What to work on:
The lines from the top of the material below through the line containing "CM = cam.rotation_euler.to_matrix()" are to be printed exactly, with pictures omitted.
[Start Given data]
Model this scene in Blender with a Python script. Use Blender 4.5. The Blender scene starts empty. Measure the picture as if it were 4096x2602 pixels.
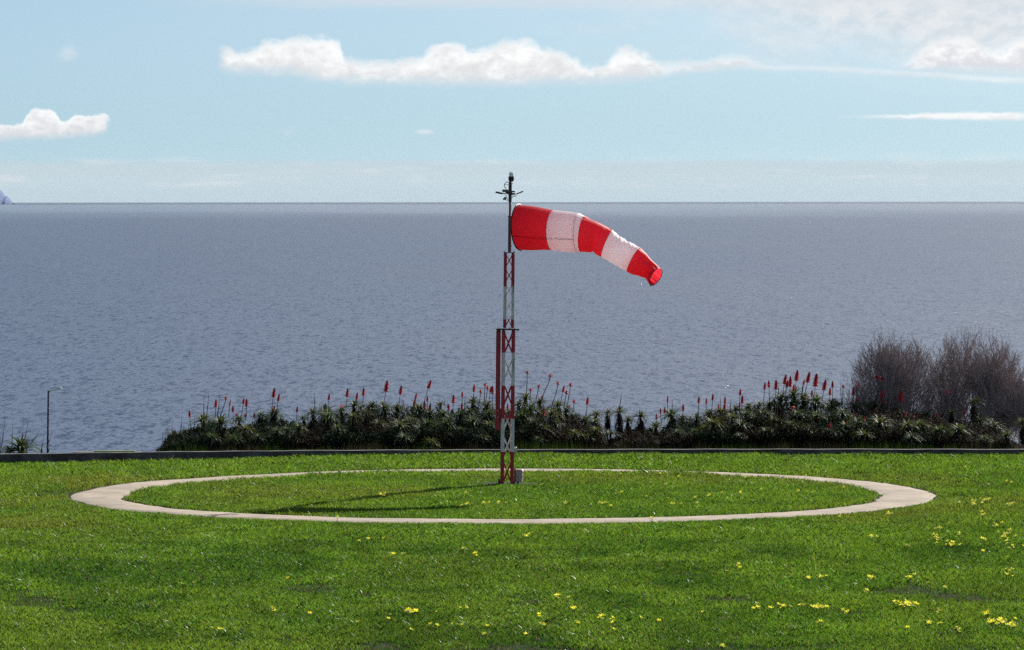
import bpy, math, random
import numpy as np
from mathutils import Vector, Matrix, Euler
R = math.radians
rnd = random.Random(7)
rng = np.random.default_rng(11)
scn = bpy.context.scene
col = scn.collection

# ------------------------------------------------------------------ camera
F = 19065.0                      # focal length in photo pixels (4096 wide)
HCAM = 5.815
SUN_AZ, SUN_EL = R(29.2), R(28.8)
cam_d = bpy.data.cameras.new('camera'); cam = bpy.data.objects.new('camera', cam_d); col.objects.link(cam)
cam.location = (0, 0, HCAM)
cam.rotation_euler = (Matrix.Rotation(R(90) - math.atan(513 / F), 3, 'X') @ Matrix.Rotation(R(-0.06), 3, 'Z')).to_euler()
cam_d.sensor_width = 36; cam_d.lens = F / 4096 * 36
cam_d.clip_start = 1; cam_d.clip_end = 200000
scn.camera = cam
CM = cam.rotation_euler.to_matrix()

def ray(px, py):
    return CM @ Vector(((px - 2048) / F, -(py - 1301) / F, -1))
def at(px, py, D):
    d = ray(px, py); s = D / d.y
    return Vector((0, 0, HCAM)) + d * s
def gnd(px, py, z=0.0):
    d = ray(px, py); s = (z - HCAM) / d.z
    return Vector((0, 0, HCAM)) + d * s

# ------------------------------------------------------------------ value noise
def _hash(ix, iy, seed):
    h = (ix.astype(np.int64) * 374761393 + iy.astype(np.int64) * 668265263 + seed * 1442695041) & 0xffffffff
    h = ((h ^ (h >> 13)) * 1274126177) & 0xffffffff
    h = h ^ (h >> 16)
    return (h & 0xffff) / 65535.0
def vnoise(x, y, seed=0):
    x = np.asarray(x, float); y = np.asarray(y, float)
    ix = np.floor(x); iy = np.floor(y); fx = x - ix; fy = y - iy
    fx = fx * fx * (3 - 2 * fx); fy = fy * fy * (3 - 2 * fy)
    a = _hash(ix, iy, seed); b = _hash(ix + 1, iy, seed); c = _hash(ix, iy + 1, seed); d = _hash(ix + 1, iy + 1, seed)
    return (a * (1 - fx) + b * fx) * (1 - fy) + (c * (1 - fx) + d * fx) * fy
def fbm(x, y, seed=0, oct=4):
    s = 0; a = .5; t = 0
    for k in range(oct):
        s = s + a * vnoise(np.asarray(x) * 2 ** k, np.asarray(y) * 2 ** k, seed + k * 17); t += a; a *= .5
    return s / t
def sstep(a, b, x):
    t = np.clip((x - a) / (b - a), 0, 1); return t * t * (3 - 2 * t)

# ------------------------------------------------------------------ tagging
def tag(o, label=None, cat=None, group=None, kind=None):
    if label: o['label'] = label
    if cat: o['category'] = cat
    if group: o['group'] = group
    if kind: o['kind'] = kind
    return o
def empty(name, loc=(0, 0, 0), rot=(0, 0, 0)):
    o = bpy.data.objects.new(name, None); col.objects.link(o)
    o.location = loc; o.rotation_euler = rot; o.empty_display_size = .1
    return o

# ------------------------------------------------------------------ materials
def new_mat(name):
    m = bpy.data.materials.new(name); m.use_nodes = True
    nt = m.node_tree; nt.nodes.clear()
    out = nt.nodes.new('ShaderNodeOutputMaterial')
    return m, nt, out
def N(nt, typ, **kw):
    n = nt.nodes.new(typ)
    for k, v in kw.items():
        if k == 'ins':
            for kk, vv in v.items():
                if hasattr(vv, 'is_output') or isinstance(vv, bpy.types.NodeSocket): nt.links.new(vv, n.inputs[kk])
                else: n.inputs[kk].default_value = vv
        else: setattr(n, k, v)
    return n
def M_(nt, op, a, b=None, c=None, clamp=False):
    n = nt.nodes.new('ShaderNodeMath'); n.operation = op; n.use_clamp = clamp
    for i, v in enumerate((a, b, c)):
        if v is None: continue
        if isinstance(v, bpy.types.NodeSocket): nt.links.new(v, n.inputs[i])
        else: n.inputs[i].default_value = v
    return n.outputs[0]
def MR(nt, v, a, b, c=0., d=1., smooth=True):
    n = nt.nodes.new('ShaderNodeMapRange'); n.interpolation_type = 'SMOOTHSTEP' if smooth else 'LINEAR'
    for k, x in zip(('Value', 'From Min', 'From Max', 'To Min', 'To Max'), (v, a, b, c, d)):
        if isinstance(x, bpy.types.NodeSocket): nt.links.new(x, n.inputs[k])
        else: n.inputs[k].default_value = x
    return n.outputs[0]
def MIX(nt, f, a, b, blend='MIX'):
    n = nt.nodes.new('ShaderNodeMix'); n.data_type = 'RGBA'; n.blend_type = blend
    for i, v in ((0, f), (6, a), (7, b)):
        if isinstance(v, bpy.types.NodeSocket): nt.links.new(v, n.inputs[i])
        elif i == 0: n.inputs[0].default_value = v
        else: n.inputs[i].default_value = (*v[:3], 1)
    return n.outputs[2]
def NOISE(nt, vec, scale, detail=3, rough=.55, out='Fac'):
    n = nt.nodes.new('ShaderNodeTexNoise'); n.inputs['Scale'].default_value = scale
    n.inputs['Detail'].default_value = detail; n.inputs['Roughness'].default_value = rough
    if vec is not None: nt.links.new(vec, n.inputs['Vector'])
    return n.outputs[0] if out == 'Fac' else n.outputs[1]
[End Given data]
Exercise response:
Model this scene in Blender with a Python script. Use Blender 4.5. The Blender scene starts empty. Measure the picture as if it were 4096x2602 pixels.
import bpy, math, random
import numpy as np
from mathutils import Vector, Matrix, Euler
R = math.radians
rnd = random.Random(7)
rng = np.random.default_rng(11)
scn = bpy.context.scene
col = scn.collection

# ------------------------------------------------------------------ camera
F = 19065.0                      # focal length in photo pixels (4096 wide)
HCAM = 5.815
SUN_AZ, SUN_EL = R(29.2), R(28.8)
cam_d = bpy.data.cameras.new('camera'); cam = bpy.data.objects.new('camera', cam_d); col.objects.link(cam)
cam.location = (0, 0, HCAM)
cam.rotation_euler = (Matrix.Rotation(R(90) - math.atan(513 / F), 3, 'X') @ Matrix.Rotation(R(-0.06), 3, 'Z')).to_euler()
cam_d.sensor_width = 36; cam_d.lens = F / 4096 * 36
cam_d.clip_start = 1; cam_d.clip_end = 200000
scn.camera = cam
CM = cam.rotation_euler.to_matrix()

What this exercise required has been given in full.